DHARAMSHALA, July 22: The leading rights group Human Rights Watch (HRW) in their latest report, ‘Detention and Prosecution of Tibetans under China’s Stability Maintenance Campaign’, reported that the authorities’ tolerance towards any forms of expression and assembly have diminished under the stability maintenance policy.



The report, which recorded Chinese detention, prosecution, and conviction of Tibetans for peaceful activities from 2013 to 2015, stated that there has been an increase in ‘state control over daily life’, ‘increasing criminalization of nonviolent forms of protest’, and ‘disproportionate responses to local protests’.

“These measures, part of a policy known as weiwen (stability maintenance), have led authorities to expand the range of activities and issues targeted for repression in Tibetan areas, particularly in the countryside,” the report stated.

The analysis report is based on the assessment of 479 cases of Tibetans either detained or tried from 2013 to 2015 for political offences, which include political expression or criticism of government policy. The assessment also comprises of cases as young as 11-years old currently in prison.

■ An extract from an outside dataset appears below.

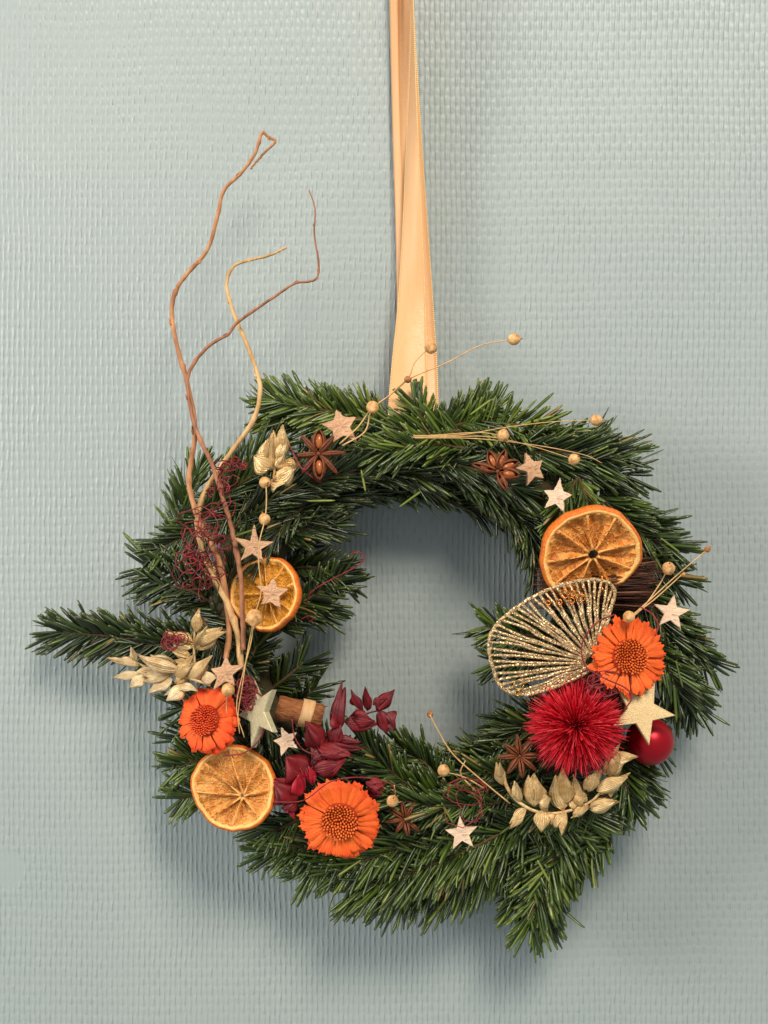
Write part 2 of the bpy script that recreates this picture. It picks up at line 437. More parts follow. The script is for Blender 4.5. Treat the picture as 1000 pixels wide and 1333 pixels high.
def fir_twig(pts, d0, d1, L=42, tone=0.4, dens=1.0, ang=48, spread=105, facing=(0, 0, 1), w=2.5, flat=0.0, dm=None):
    """pts: pixel polyline from cut end to tip; L needle length in px"""
    n = len(pts)
    if dm is None: dm = (d0+d1)/2
    ds = [d0+(d1-d0)*i/(n-1)+(dm-(d0+d1)/2)*math.sin(math.pi*i/(n-1)) for i in range(n)]
    ds[0] -= 9
    P = np.array([tuple(W(x, y, d)) for (x, y), d in zip(pts, ds)])
    path = np.array(spline(P, 8)); seg = np.linalg.norm(np.diff(path, axis=0), axis=1); cum = np.concatenate([[0], np.cumsum(seg)])
    total = cum[-1]; u = U((d0+d1)/2)
    cnt = max(24, int(total/u*(0.66 if dens > .8 else .75)*dens)); w = w*.92
    s = np.clip((np.arange(cnt)+rng.normal(0, .8, cnt))/cnt, .02, 1.0); flat = max(flat, .4 if dens > .8 else 0)
    if dens > .8 and min(p[1] for p in pts) > 1000: tone += .05
    pos = np.stack([np.interp(s*total, cum, path[:, k]) for k in range(3)], 1)
    p2 = np.stack([np.interp(np.clip(s*total+0.003, 0, total), cum, path[:, k]) for k in range(3)], 1)
    p1 = np.stack([np.interp(np.clip(s*total-0.003, 0, total), cum, path[:, k]) for k in range(3)], 1)
    T = p2-p1; T /= np.linalg.norm(T, axis=1, keepdims=True)
    N = np.array([facing[0], -facing[2], facing[1]], float); N = N/np.linalg.norm(N)
    N = N[None]-T*np.sum(T*N, axis=1, keepdims=True); N /= np.linalg.norm(N, axis=1, keepdims=True)
    B = np.cross(T, N)
    sgn = np.where(np.arange(cnt) % 2 == 0, -1, 1)
    phi = np.radians(sgn*rng.triangular(15, spread*0.85, spread, cnt))
    al = np.radians(ang)*(1-0.45*np.clip((s-0.75)/0.25, 0, 1))*rng.normal(1, 0.13, cnt)
    rad = N*np.cos(phi)[:, None]*(1-flat)+B*np.sin(phi)[:, None]
    rad /= np.linalg.norm(rad, axis=1, keepdims=True)
    dv = T*np.cos(al)[:, None]+rad*np.sin(al)[:, None]+rng.normal(0, 0.065, (cnt, 3))
    nr = N+rad*0.25+rng.normal(0, 0.5, (cnt, 3))
    LL = L*u*np.where(s > 0.9, 1-(s-0.9)*2.2, 1)*rng.normal(1, 0.16, cnt)*np.where(s < 0.1, 0.8, 1)
    LL = np.clip(LL, 0.2*L*u, None)
    ww = w*u*rng.normal(1, 0.12, cnt)
    bend = rng.normal(0.05, 0.13, cnt)
    rn = np.clip(rng.normal(tone, 0.16, cnt), 0, .85); rn[rng.random(cnt) < .012] = 1.0
    mb = MB()
    tube(mb, [Vector(q) for q in path], [u*(3.0-1.7*i/len(path)) for i in range(len(path))], 6)
    st = mb.build('fir_twig', M['fir_bark'], wreath, WO)
    # needles may not sink into the wall
    dv = dv/np.linalg.norm(dv, axis=1, keepdims=True)
    tipy = pos[:, 1]+dv[:, 1]*LL
    fix = tipy > -0.003
    dv[fix, 1] = (-0.003-pos[fix, 1])/LL[fix]
    blades('needles', pos, dv, nr, LL, ww, bend, rn, M['needle'], st, WO)

# straw ring under the greens
mb = MB()
ring = []
NR, NS = 72, 12
vs_, fs_ = [], []
for i in range(NR):
    a = 2*math.pi*i/NR
    c = W(CX+CR*math.cos(a), CY-CR*math.sin(a), CD)
    out = Vector((math.cos(a), 0, math.sin(a)))
    for k in range(NS):
        b = 2*math.pi*k/NS; r = 0.019+0.002*math.sin(5*a+3*b)
        vs_.append(c+out*math.cos(b)*r+Vector((0, -1, 0))*math.sin(b)*r)
for i in range(NR):
    for k in range(NS):
        i2, k2 = (i+1) % NR, (k+1) % NS
        fs_.append((i*NS+k, i*NS+k2, i2*NS+k2, i2*NS+k))
mb.add(vs_, fs_); mb.build('straw_ring', M['straw'], wreath, WO)

def ring_pt(a, r): return (CX+r*math.cos(math.radians(a)), CY-r*math.sin(math.radians(a)))
# under-layer: twigs bound round the ring
for i in range(64):
    a = i*360/64+random.uniform(-4, 4); sg = -1 if random.random() < 0.5 else 1
    k = i % 4
    r0 = CR+(-42, 26, -8, 14)[k]+random.uniform(-8, 8); r1 = r0+(-10, 14, 2, 6)[k]+random.uniform(-4, 4)
    d0 = (34, 30, 56, 50)[k]+random.uniform(-4, 4)
    pts = [ring_pt(a, r0), ring_pt(a+sg*15, (r0+r1)/2), ring_pt(a+sg*30, r1)]
    fir_twig(pts, d0, d0+random.uniform(-2, 4), L=random.uniform(30, 38), tone=random.uniform(0.02, 0.22), dens=0.75, ang=random.uniform(24, 36), spread=115, w=2.2)  # low tone: shade deep in the wreath is partly put into needle colour

# twigs that can be followed in the picture
T = fir_twig
# left branch
T([(310, 838), (220, 836), (140, 828), (76, 822)], 40, 26, 46, .16, 1.5, 44, 95, flat=.35, w=2.6)
T([(300, 850), (240, 838), (180, 842)], 44, 34, 40, .10, .9, 40, 90)
# upper left
T([(350, 620), (280, 672), (205, 718)], 44, 34, 44, .25, 1.0, 42, 100)
T([(232, 720), (236, 670), (256, 612)], 30, 26, 44, .38, 1.2, 32, 100, facing=(-.4, 0, 1))
T([(300, 760), (240, 750), (192, 738)], 40, 30, 50, .22, .9, 46, 100)
T([(300, 800), (250, 770), (200, 760)], 48, 36, 44, .12, 1.0, 46, 100)
T([(250, 690), (300, 640), (350, 605)], 46, 50, 42, .30, 1.0, 32, 100)
T([(270, 650), (315, 610), (362, 575)], 40, 40, 44, .35, 1.0, 36, 100)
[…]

The report also highlighted the shift of epicenter of detentions from Sichuan province to Tibet Autonomous Region (TAR). It also stated that majority of those arrested and tried were community and religious leaders, activists, writers, singers and villagers involved in social and cultural activities.

“Almost all the protests and detentions identified in this report occurred in small towns or rural townships and villages rather than in cities, where most protests and detentions in prior years were reported to have taken place. This suggests that dissent has increased in rural Tibetan areas, where nearly 80 percent of Tibetans live,” the rights group said in their report.

It also showed an increased presence of Chinese officials in the rural areas of TAR since 2011 including over 21,000 officials deployed in the villages and monasteries in the TAR region alone.

With stability maintenance policy in its third phase in TAR, HRW also stated that politicized detentions in Eastern Tibet (Qinghai, Sichuan, Gansu, and Yunnan provinces) has direct link with the policy. However, it is most aimed at ‘stopping self-immolations by Tibetans’ in these regions.

“The failure of the central government and local authorities to end these abusive policies and roll back intrusive security and surveillance measures raises the prospect of an intensified cycle of repression and resistance in a region already enduring extraordinary restrictions on basic human rights,” the report said.